(Scene modeling code data)
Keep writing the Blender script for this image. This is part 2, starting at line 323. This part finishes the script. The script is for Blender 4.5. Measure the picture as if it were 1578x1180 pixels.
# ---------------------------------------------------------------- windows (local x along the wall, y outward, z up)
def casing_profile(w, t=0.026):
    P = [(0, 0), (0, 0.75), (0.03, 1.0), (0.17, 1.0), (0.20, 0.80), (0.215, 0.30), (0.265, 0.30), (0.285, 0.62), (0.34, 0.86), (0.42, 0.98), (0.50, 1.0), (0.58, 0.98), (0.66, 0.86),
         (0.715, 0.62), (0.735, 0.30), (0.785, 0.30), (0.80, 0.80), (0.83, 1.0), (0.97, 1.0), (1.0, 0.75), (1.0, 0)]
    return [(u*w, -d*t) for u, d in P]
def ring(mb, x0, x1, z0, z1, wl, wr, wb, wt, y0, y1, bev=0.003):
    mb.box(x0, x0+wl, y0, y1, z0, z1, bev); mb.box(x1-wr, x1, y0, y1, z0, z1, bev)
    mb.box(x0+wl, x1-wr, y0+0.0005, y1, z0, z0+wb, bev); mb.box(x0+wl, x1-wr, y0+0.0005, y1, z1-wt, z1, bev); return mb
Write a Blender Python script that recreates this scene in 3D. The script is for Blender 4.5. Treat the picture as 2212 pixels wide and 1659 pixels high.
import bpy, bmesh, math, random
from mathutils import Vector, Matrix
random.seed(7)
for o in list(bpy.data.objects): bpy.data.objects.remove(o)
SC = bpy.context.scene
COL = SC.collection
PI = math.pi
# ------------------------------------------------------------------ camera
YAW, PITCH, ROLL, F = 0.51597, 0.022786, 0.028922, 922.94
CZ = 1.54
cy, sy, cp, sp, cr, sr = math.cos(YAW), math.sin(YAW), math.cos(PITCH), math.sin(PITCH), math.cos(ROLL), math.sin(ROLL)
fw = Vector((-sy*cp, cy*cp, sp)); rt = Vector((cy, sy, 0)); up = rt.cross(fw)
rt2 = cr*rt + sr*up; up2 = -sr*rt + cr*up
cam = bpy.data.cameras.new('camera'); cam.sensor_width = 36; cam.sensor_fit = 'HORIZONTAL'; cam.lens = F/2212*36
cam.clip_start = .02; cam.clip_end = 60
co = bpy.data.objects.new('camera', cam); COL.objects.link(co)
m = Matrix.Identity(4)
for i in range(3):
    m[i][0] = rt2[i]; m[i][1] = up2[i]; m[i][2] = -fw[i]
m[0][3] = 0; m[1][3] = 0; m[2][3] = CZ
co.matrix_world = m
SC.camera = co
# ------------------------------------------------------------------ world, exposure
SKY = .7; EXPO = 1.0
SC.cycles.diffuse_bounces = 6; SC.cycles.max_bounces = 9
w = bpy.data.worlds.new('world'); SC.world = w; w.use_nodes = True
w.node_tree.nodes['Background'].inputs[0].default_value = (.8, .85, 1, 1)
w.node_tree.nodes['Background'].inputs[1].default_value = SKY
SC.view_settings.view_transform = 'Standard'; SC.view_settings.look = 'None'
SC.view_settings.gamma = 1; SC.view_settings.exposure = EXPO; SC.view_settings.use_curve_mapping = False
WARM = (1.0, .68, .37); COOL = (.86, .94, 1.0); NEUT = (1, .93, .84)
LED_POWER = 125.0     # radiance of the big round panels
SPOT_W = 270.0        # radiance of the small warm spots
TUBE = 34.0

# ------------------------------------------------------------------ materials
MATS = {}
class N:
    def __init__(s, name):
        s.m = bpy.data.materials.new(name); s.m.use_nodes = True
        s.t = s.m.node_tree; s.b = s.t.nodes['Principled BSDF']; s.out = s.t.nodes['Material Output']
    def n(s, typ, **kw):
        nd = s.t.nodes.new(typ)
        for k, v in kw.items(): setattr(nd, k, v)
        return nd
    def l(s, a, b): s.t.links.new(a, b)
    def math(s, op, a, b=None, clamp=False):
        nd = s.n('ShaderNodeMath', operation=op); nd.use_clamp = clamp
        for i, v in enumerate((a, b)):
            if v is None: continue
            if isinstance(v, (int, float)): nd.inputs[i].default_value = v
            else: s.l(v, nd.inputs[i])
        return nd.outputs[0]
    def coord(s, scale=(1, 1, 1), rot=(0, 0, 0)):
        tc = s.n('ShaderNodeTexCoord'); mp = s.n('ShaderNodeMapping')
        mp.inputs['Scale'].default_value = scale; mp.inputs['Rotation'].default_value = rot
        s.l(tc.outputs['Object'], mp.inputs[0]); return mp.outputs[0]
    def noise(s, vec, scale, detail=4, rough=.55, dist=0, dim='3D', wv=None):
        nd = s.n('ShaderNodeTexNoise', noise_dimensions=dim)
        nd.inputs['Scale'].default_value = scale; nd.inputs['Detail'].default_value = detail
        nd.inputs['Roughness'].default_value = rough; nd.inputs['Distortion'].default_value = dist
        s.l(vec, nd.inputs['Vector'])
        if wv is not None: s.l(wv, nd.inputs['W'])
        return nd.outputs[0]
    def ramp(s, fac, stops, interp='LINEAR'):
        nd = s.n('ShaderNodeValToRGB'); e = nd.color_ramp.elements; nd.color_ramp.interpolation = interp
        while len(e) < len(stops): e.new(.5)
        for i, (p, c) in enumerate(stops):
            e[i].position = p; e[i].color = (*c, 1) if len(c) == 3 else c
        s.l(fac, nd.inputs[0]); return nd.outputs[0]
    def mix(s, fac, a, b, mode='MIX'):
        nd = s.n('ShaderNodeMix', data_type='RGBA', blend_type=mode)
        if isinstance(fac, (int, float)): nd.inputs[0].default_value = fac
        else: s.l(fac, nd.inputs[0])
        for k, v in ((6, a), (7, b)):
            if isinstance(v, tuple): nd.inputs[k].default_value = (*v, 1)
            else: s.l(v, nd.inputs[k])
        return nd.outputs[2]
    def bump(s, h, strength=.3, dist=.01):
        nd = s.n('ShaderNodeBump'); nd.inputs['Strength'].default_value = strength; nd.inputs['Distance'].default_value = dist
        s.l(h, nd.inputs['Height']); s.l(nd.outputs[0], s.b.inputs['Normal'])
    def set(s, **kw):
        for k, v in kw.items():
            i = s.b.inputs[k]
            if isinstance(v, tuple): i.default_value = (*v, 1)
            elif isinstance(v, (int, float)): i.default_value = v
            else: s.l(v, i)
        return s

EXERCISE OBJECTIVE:
Nothing may be left out: return each entry exactly as it reads.

SOLUTION FOR THIS PROBLEM:
Keep writing the Blender script for this image. This is part 2, starting at line 323. This part finishes the script. The script is for Blender 4.5. Measure the picture as if it were 1578x1180 pixels.
# ---------------------------------------------------------------- windows (local x along the wall, y outward, z up)
def casing_profile(w, t=0.026):
    P = [(0, 0), (0, 0.75), (0.03, 1.0), (0.17, 1.0), (0.20, 0.80), (0.215, 0.30), (0.265, 0.30), (0.285, 0.62), (0.34, 0.86), (0.42, 0.98), (0.50, 1.0), (0.58, 0.98), (0.66, 0.86),
         (0.715, 0.62), (0.735, 0.30), (0.785, 0.30), (0.80, 0.80), (0.83, 1.0), (0.97, 1.0), (1.0, 0.75), (1.0, 0)]
    return [(u*w, -d*t) for u, d in P]
def ring(mb, x0, x1, z0, z1, wl, wr, wb, wt, y0, y1, bev=0.003):
    mb.box(x0, x0+wl, y0, y1, z0, z1, bev); mb.box(x1-wr, x1, y0, y1, z0, z1, bev)
    mb.box(x0+wl, x1-wr, y0+0.0005, y1, z0, z0+wb, bev); mb.box(x0+wl, x1-wr, y0+0.0005, y1, z1-wt, z1, bev); return mb
Write a Blender Python script that recreates this scene in 3D. The script is for Blender 4.5. Treat the picture as 2212 pixels wide and 1659 pixels high.
import bpy, bmesh, math, random
from mathutils import Vector, Matrix
random.seed(7)
for o in list(bpy.data.objects): bpy.data.objects.remove(o)
SC = bpy.context.scene
COL = SC.collection
PI = math.pi
# ------------------------------------------------------------------ camera
YAW, PITCH, ROLL, F = 0.51597, 0.022786, 0.028922, 922.94
CZ = 1.54
cy, sy, cp, sp, cr, sr = math.cos(YAW), math.sin(YAW), math.cos(PITCH), math.sin(PITCH), math.cos(ROLL), math.sin(ROLL)
fw = Vector((-sy*cp, cy*cp, sp)); rt = Vector((cy, sy, 0)); up = rt.cross(fw)
rt2 = cr*rt + sr*up; up2 = -sr*rt + cr*up
cam = bpy.data.cameras.new('camera'); cam.sensor_width = 36; cam.sensor_fit = 'HORIZONTAL'; cam.lens = F/2212*36
cam.clip_start = .02; cam.clip_end = 60
co = bpy.data.objects.new('camera', cam); COL.objects.link(co)
m = Matrix.Identity(4)
for i in range(3):
    m[i][0] = rt2[i]; m[i][1] = up2[i]; m[i][2] = -fw[i]
m[0][3] = 0; m[1][3] = 0; m[2][3] = CZ
co.matrix_world = m
SC.camera = co
# ------------------------------------------------------------------ world, exposure
SKY = .7; EXPO = 1.0
SC.cycles.diffuse_bounces = 6; SC.cycles.max_bounces = 9
w = bpy.data.worlds.new('world'); SC.world = w; w.use_nodes = True
w.node_tree.nodes['Background'].inputs[0].default_value = (.8, .85, 1, 1)
w.node_tree.nodes['Background'].inputs[1].default_value = SKY
SC.view_settings.view_transform = 'Standard'; SC.view_settings.look = 'None'
SC.view_settings.gamma = 1; SC.view_settings.exposure = EXPO; SC.view_settings.use_curve_mapping = False
WARM = (1.0, .68, .37); COOL = (.86, .94, 1.0); NEUT = (1, .93, .84)
LED_POWER = 125.0     # radiance of the big round panels
SPOT_W = 270.0        # radiance of the small warm spots
TUBE = 34.0

# ------------------------------------------------------------------ materials
MATS = {}
class N:
    def __init__(s, name):
        s.m = bpy.data.materials.new(name); s.m.use_nodes = True
        s.t = s.m.node_tree; s.b = s.t.nodes['Principled BSDF']; s.out = s.t.nodes['Material Output']
    def n(s, typ, **kw):
        nd = s.t.nodes.new(typ)
        for k, v in kw.items(): setattr(nd, k, v)
        return nd
    def l(s, a, b): s.t.links.new(a, b)
    def math(s, op, a, b=None, clamp=False):
        nd = s.n('ShaderNodeMath', operation=op); nd.use_clamp = clamp
        for i, v in enumerate((a, b)):
            if v is None: continue
            if isinstance(v, (int, float)): nd.inputs[i].default_value = v
            else: s.l(v, nd.inputs[i])
        return nd.outputs[0]
    def coord(s, scale=(1, 1, 1), rot=(0, 0, 0)):
        tc = s.n('ShaderNodeTexCoord'); mp = s.n('ShaderNodeMapping')
        mp.inputs['Scale'].default_value = scale; mp.inputs['Rotation'].default_value = rot
        s.l(tc.outputs['Object'], mp.inputs[0]); return mp.outputs[0]
    def noise(s, vec, scale, detail=4, rough=.55, dist=0, dim='3D', wv=None):
        nd = s.n('ShaderNodeTexNoise', noise_dimensions=dim)
        nd.inputs['Scale'].default_value = scale; nd.inputs['Detail'].default_value = detail
        nd.inputs['Roughness'].default_value = rough; nd.inputs['Distortion'].default_value = dist
        s.l(vec, nd.inputs['Vector'])
        if wv is not None: s.l(wv, nd.inputs['W'])
        return nd.outputs[0]
    def ramp(s, fac, stops, interp='LINEAR'):
        nd = s.n('ShaderNodeValToRGB'); e = nd.color_ramp.elements; nd.color_ramp.interpolation = interp
        while len(e) < len(stops): e.new(.5)
        for i, (p, c) in enumerate(stops):
            e[i].position = p; e[i].color = (*c, 1) if len(c) == 3 else c
        s.l(fac, nd.inputs[0]); return nd.outputs[0]
    def mix(s, fac, a, b, mode='MIX'):
        nd = s.n('ShaderNodeMix', data_type='RGBA', blend_type=mode)
        if isinstance(fac, (int, float)): nd.inputs[0].default_value = fac
        else: s.l(fac, nd.inputs[0])
        for k, v in ((6, a), (7, b)):
            if isinstance(v, tuple): nd.inputs[k].default_value = (*v, 1)
            else: s.l(v, nd.inputs[k])
        return nd.outputs[2]
    def bump(s, h, strength=.3, dist=.01):
        nd = s.n('ShaderNodeBump'); nd.inputs['Strength'].default_value = strength; nd.inputs['Distance'].default_value = dist
        s.l(h, nd.inputs['Height']); s.l(nd.outputs[0], s.b.inputs['Normal'])
    def set(s, **kw):
        for k, v in kw.items():
            i = s.b.inputs[k]
            if isinstance(v, tuple): i.default_value = (*v, 1)
            elif isinstance(v, (int, float)): i.default_value = v
            else: s.l(v, i)
        return s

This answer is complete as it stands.